Sie bildet die Kargheit der Liturgie ab, die an Karfreitag stattfindet, im Verzicht auf brausendes Orgelspiel etwa. Sie wirkt eher wie eine Gebetsmeditation, unterbricht den rezitativisch vorgetragenen Passionstext nur durch Musik des Solocellos, das eher Momente von Gefühlsausbrüchen wie bei Jesu Verscheiden gestaltet als die Singenden begleitet. Diese spielen dazu auf perkussiven Holzinstrumenten, sodass man noch eine weitere, reduzierte und doch impulsiv erregte Klangform erlebt. Manche Textstellen werden gesprochen. Clemens Weigel gestaltete die Violoncello-Soli expressiv, bei Jesu Backenstreich etwa im Ausdruck des Schmerzes. Felix Janssen und Johannes Ganser (Tenor) sowie Gabriel Rupp (Bariton) gefielen beeindruckend in den Rollen des Evangelisten, von Jesus und Pilatus; Miriam Fußeder, Corinne Achermann (Sopran), Katharina Guglhör und Laure Cazin (Mezzo) berührend in Volksszenen oder kontemplativem Erschrecken.

Johann Sebastian Bachs Sinfonia des Actus Tragicus, BWV 106 hatte Schachtner als Kontrafaktur transkribiert: ein ergreifendes Totengebet für siebenstimmiges Vokalensemble, in dem die beiden Sopranistinnen mit geschmeidigen Sopranhöhen herausleuchteten. Im Gegenzug beeindruckte die Trenodia senza parole nach Giacomo Puccinis frühem Requiem-Versuch als nachdenklicher Klagegesang, bei dem sich zur intensiven Melodie des Violoncellos noch die Klavierakkorde des Pianisten Amadeus Wiesensee gesellten.
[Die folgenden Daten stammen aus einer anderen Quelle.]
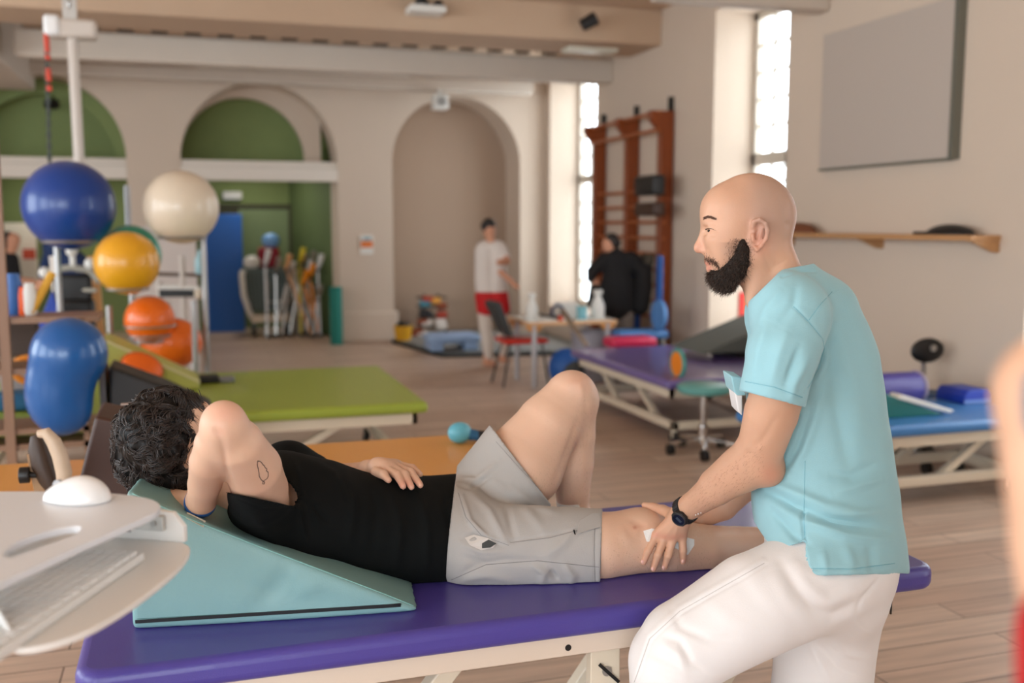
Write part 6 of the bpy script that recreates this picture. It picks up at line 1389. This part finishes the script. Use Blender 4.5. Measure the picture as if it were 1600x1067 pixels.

Abschließend ein Spätwerk von Giuseppe Verdi: drei seiner Quattro pezzi sacri. Das vierte, ein reich besetztes Te Deum, hätte dem Charakter dieses Passionskonzert nicht entsprochen. Alle Stücke kreisen um die Gottesmutter Maria, was gerade in der Passionszeit eine passende Sichtweise ist. Johannes X. Schachtner hatte hier Fassungen für Frauenchor, Vibraphon und Klavier erstellt. An Stelle von gemischtem Chor nun vier solistische Frauenstimmen im Ave Maria, das in ruhigem Fluss seiner komplexer Harmonik wunderschön aufblühte und sich mit den farbigen Klangtupfern von Vibraphone (Patrick Stapleton) und Pianoforte verband. Maria voller Schmerz unter dem Kreuz: auch im Stabat Mater und den Laudes zeigt sich Verdi auf der Höhe seines Schaffens als eigenwilliger Tontüftler, der seinen jahrzehntelang ausgefeilten operndramatischen Stil mit intensiven Studien zur Alten Musik verschmolz. Die Sängerinnen und Instrumentalisten warteten auch in diesen relativ kleinen Werken mit überwältigender Ausdrucksfülle auf. Männer- wie Frauenstimmen waren gut ausgeglichen, beobachteten mit offenen Ohren aufmerksam das Klanggeschehen, so dass man den jungen Bergson Voices und seinem Leiter herzlich eine erfolgreiche weitere Entwicklung wünschen darf.